The shape of things to come, anyone?

Did you enjoy this Cinefex retrospective? If so, click here to read the others in the series.

4 thoughts on “Revisiting Cinefex (21): The Terminator, Dune

  1. Hi Graham — I’ve been horribly derelict in not responding to any of these wonderful blogs earlier, but I’m enjoying them so much! I don’t know if you’ve ever read the “Look Back” thing I did for #80, our 20th anniversary issue, but I tell the story in that piece that Don wasn’t even going to do anything on The Terminator. He assumed it was going to be a low-rent ‘B’ flick — and who the heck was ‘Jim Cameron’ anyway? — and so he didn’t even consider it, and he was well on his way with other editorial content. But son Gregg, who was prime Terminator age at the time (12 or 13, I think), pestered Don to take him to see it — and Don was so blown away by it, he came home and announced that he was ditching his original editorial content for that issue and was devoting it to The Terminator, instead. And that one turned out to be one of our best selling issues EVER. Just thought I’d pass that along. Hope I get to meet you in person someday! — Jody

    1. Hi Jody – it’s lovely to hear from you, and I’m so glad you’re enjoying the blogs.

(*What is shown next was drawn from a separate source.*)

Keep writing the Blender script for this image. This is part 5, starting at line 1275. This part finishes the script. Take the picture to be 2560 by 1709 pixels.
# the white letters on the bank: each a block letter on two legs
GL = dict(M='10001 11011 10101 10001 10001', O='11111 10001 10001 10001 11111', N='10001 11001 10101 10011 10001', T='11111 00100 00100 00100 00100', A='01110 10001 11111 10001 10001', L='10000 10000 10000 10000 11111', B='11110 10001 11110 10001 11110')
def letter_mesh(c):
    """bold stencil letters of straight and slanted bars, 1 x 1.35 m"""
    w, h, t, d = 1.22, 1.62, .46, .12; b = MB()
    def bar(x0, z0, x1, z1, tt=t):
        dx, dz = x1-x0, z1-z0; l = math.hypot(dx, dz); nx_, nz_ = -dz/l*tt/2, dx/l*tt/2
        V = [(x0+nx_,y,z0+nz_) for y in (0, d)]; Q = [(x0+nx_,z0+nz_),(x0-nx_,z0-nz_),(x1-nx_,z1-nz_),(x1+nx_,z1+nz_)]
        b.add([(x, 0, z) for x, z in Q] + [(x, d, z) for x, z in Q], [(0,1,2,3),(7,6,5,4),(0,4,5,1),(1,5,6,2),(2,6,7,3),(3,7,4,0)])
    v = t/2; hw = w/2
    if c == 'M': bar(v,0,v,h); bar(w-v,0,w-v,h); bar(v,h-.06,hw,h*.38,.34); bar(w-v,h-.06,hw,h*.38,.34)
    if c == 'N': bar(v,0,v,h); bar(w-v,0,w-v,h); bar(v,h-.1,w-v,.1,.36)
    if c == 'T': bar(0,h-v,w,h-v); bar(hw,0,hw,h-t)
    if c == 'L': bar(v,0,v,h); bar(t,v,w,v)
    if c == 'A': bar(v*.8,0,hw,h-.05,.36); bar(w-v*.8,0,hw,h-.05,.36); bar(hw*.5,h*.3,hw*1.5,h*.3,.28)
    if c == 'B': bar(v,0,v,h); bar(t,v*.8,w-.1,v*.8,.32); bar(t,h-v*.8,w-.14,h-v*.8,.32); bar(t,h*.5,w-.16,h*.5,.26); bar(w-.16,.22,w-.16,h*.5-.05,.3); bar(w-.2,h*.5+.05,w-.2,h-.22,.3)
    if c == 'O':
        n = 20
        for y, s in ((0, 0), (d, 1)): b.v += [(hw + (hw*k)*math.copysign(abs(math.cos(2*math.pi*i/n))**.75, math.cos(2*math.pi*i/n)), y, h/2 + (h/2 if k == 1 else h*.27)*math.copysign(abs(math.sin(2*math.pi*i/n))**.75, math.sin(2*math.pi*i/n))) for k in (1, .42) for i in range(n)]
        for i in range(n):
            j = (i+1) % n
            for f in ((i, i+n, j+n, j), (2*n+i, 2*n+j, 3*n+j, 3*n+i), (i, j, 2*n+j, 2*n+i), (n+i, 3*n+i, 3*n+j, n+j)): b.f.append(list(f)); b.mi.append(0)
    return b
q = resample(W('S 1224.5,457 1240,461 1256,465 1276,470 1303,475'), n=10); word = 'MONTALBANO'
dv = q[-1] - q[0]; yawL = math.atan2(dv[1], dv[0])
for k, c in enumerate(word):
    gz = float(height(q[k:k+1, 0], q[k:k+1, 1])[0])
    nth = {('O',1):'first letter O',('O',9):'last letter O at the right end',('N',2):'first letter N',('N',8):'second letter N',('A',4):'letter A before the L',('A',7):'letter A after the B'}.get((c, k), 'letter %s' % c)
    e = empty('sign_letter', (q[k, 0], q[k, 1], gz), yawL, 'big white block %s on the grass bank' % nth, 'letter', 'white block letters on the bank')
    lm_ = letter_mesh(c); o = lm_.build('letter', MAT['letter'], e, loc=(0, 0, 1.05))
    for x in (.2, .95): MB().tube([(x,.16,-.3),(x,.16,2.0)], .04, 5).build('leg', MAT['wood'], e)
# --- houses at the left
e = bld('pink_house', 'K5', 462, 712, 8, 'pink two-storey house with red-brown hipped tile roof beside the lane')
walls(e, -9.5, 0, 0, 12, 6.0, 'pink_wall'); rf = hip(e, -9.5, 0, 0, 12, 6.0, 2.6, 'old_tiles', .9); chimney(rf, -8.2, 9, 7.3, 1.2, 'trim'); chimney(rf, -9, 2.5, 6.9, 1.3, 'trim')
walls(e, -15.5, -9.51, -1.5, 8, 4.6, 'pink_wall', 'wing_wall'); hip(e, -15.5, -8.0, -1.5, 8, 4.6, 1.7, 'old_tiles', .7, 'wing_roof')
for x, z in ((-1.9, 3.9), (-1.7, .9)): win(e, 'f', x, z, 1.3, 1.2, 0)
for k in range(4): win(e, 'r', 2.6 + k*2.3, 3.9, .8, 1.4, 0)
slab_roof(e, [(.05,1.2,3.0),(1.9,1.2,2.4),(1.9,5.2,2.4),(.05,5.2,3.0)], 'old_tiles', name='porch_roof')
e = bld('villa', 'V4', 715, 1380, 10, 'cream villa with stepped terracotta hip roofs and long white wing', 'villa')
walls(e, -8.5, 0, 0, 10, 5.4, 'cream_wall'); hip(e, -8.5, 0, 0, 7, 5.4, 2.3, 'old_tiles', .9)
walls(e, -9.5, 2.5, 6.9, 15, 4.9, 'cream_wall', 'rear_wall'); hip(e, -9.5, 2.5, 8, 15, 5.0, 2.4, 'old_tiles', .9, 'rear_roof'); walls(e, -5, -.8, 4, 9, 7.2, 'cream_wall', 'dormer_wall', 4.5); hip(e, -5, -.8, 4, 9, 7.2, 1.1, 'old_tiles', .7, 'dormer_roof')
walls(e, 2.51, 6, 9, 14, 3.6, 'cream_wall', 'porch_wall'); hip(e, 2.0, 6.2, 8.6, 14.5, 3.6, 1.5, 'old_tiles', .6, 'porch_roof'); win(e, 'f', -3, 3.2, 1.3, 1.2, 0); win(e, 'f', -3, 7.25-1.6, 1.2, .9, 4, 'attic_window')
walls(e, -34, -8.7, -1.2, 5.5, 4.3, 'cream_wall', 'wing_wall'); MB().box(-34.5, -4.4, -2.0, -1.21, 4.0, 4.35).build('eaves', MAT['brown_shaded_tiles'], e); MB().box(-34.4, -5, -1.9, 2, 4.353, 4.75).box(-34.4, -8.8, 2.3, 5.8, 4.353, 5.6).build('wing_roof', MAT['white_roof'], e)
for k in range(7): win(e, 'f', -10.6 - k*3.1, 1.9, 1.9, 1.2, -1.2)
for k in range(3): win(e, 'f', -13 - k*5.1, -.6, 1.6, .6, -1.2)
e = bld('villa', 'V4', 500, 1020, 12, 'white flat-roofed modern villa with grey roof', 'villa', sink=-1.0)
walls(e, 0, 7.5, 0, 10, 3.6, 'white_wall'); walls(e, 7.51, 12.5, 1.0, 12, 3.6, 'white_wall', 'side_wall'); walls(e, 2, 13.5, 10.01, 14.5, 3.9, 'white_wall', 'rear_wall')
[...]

Thanks for sharing that lovely story about Don’s near miss with The Terminator (I confess to having some gaps in my collection around that time so never read the “Look Back” piece). It just goes to show how tough it must be trying to predict which movies are going to (a) be popular and (b) offer up compelling behind-the-scenes stories. These days, there are so many effects movies to choose from I guess the problem must be which ones to leave out.
      I too hope our paths might cross at some point in the future!